WHAT YOU SHOULD DO » Leave out every picture, then output exactly the lines between the ones holding "Write the bpy" and "rad = math.radians", inclusive, and nothing beyond them.
— Start of MATERIAL SUPPLIED —
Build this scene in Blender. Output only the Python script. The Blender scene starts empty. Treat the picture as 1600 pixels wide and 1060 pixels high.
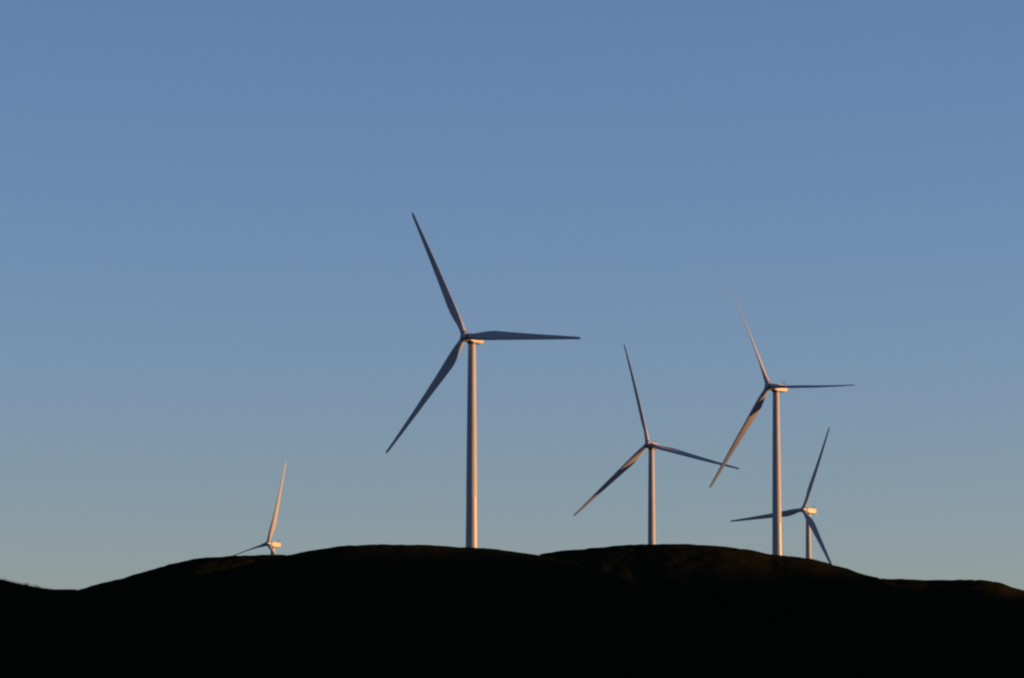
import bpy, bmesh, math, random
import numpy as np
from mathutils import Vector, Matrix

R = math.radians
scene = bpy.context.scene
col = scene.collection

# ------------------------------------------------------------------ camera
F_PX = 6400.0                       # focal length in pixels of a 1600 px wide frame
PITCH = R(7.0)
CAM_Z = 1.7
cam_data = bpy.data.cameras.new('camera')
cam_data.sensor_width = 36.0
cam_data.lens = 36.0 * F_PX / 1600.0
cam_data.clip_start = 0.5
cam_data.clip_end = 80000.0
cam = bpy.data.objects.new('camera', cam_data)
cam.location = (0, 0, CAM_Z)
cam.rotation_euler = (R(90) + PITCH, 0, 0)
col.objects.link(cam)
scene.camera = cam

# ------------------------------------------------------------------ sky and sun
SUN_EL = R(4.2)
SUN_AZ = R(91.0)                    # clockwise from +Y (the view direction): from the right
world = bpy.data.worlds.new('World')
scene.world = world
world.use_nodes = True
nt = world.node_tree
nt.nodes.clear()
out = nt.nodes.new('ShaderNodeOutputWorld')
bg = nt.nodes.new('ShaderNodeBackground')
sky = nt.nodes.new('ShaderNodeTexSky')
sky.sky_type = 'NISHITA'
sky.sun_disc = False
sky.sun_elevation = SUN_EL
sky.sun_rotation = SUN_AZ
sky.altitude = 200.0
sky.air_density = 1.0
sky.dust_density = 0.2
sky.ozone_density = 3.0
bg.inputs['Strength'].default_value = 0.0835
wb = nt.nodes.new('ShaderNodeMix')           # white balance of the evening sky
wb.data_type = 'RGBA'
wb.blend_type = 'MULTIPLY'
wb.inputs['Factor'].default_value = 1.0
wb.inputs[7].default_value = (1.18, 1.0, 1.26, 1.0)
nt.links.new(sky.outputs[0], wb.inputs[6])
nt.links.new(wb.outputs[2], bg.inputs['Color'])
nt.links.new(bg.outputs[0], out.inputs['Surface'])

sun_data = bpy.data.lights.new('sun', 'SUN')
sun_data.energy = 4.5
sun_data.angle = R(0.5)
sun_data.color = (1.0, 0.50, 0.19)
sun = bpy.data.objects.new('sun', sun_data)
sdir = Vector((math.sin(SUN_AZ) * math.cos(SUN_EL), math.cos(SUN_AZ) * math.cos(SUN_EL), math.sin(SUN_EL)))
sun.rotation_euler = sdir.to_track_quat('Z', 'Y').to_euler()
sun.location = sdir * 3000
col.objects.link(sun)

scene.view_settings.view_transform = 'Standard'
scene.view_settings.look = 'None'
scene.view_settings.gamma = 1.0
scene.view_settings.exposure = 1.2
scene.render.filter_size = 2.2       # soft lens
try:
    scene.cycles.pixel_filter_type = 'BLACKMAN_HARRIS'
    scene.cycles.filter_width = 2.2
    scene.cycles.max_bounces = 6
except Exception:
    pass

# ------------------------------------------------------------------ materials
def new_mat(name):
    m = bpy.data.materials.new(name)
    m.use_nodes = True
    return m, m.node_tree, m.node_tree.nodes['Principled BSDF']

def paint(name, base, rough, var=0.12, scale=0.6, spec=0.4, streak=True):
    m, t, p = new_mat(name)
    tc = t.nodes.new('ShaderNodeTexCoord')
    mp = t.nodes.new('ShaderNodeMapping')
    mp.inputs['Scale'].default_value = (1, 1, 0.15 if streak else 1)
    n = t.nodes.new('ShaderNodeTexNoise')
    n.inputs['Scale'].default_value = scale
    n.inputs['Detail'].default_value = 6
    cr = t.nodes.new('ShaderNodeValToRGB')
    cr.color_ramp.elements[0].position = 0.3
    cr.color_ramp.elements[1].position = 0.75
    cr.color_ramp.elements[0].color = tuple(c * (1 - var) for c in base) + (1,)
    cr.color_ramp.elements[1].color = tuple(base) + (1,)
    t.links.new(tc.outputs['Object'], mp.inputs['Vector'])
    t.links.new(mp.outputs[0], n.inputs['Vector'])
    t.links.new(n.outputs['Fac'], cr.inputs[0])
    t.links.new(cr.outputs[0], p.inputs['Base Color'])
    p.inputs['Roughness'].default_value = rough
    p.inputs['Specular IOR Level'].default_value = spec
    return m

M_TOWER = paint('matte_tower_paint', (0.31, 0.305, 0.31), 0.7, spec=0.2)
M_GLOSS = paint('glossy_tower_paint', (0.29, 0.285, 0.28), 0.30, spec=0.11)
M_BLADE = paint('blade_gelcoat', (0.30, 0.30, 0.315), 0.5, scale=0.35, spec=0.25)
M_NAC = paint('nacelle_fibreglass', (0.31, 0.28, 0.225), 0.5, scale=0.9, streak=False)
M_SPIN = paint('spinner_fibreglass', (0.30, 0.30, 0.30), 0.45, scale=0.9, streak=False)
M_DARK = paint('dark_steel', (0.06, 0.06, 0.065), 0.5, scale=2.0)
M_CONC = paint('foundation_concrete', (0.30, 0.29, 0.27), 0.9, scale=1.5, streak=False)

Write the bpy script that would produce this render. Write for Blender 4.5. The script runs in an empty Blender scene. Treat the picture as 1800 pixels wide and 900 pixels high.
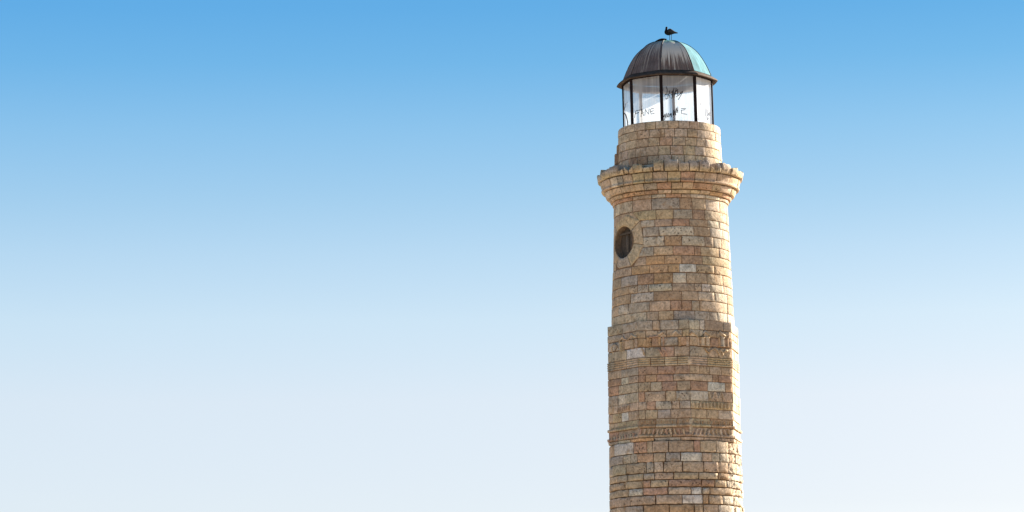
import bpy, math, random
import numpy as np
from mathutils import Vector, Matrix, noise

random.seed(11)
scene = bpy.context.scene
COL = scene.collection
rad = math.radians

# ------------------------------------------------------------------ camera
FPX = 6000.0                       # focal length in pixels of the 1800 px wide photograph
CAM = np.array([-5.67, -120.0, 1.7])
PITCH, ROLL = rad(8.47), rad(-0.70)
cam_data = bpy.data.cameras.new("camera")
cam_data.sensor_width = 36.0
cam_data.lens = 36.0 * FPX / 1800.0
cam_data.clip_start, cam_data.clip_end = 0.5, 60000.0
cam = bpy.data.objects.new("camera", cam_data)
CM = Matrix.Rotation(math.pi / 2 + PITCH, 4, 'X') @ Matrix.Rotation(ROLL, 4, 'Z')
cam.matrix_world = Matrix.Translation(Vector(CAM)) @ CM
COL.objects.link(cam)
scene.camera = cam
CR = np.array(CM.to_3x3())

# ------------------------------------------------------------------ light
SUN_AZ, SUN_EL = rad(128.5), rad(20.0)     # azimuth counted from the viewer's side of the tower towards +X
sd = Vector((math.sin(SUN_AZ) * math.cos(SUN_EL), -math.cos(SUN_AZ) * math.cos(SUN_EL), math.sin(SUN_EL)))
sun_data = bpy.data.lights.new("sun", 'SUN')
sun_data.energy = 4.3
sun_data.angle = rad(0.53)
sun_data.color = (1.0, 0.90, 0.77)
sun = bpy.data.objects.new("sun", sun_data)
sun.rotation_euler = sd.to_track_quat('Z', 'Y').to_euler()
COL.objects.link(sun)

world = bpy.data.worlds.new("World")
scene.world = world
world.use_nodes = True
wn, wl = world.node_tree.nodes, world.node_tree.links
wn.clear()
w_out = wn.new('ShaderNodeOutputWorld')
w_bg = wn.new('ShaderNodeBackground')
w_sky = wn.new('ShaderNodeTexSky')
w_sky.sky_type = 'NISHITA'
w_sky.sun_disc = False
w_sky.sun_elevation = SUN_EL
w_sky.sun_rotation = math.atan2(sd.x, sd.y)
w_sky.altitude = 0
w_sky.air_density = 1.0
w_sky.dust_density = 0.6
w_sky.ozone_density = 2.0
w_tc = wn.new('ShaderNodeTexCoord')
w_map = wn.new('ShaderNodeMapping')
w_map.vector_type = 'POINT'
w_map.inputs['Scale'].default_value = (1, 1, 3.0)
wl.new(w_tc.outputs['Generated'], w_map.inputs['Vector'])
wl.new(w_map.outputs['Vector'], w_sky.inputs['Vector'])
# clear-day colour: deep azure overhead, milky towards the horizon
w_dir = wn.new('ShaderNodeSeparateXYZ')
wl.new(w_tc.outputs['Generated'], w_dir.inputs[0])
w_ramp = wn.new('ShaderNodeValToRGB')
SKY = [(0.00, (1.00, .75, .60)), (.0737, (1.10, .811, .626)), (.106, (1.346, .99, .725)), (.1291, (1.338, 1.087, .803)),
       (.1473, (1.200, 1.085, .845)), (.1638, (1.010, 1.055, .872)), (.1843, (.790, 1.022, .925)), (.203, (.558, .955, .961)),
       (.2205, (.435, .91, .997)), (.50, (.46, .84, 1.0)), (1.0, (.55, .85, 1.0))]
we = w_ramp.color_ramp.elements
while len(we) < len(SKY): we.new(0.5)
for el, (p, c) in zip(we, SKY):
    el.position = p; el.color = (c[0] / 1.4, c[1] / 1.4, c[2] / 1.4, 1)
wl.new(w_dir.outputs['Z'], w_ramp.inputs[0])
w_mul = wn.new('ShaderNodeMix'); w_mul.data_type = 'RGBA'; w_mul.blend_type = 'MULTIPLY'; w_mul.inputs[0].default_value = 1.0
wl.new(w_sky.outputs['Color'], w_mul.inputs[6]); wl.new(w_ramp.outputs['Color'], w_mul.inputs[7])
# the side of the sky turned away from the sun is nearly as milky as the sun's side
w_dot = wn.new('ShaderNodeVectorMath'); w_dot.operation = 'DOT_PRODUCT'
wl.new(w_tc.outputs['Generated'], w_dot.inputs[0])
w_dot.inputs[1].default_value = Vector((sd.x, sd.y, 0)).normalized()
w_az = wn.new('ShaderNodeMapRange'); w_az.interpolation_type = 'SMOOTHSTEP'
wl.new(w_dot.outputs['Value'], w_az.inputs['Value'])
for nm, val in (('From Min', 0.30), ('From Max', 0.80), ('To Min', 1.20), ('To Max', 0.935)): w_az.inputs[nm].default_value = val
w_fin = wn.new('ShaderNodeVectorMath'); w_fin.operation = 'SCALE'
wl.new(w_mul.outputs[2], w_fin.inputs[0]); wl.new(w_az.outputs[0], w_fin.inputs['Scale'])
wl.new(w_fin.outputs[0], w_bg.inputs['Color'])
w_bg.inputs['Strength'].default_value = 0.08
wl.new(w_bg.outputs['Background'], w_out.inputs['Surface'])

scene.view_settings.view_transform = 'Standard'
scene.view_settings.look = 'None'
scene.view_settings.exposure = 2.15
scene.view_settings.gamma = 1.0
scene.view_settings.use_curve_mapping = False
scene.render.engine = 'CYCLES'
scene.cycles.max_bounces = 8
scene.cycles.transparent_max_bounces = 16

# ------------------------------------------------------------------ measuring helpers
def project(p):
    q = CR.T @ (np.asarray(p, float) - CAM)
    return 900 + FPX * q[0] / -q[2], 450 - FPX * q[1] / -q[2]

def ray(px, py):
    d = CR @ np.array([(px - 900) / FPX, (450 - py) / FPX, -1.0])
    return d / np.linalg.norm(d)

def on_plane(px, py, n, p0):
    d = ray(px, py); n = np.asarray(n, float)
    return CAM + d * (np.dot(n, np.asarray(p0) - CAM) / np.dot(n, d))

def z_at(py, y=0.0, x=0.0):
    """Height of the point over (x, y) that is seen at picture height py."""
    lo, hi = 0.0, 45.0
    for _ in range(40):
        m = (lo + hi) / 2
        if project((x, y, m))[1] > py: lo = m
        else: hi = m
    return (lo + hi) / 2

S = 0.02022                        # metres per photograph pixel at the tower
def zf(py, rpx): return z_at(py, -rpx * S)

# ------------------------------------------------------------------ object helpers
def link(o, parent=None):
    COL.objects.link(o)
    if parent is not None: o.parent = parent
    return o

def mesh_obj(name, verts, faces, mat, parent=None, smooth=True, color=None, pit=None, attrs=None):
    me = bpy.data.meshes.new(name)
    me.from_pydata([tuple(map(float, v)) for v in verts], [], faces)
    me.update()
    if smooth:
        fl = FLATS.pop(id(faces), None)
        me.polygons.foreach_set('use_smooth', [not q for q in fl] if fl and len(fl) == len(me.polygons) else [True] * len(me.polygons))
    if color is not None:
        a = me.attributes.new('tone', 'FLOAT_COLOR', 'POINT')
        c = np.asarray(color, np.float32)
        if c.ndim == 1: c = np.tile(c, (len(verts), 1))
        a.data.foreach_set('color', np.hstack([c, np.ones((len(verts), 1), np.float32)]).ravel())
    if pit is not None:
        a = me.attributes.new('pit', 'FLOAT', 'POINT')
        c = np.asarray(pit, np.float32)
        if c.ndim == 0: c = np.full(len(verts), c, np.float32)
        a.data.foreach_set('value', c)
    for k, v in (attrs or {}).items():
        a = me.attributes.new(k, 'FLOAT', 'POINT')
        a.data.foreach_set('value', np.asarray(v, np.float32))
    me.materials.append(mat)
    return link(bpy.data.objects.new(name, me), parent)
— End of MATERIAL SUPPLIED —
COMPLETED EXERCISE »
Write the bpy script that would produce this render. Write for Blender 4.5. The script runs in an empty Blender scene. Treat the picture as 1800 pixels wide and 900 pixels high.
import bpy, math, random
import numpy as np
from mathutils import Vector, Matrix, noise

random.seed(11)
scene = bpy.context.scene
COL = scene.collection
rad = math.radians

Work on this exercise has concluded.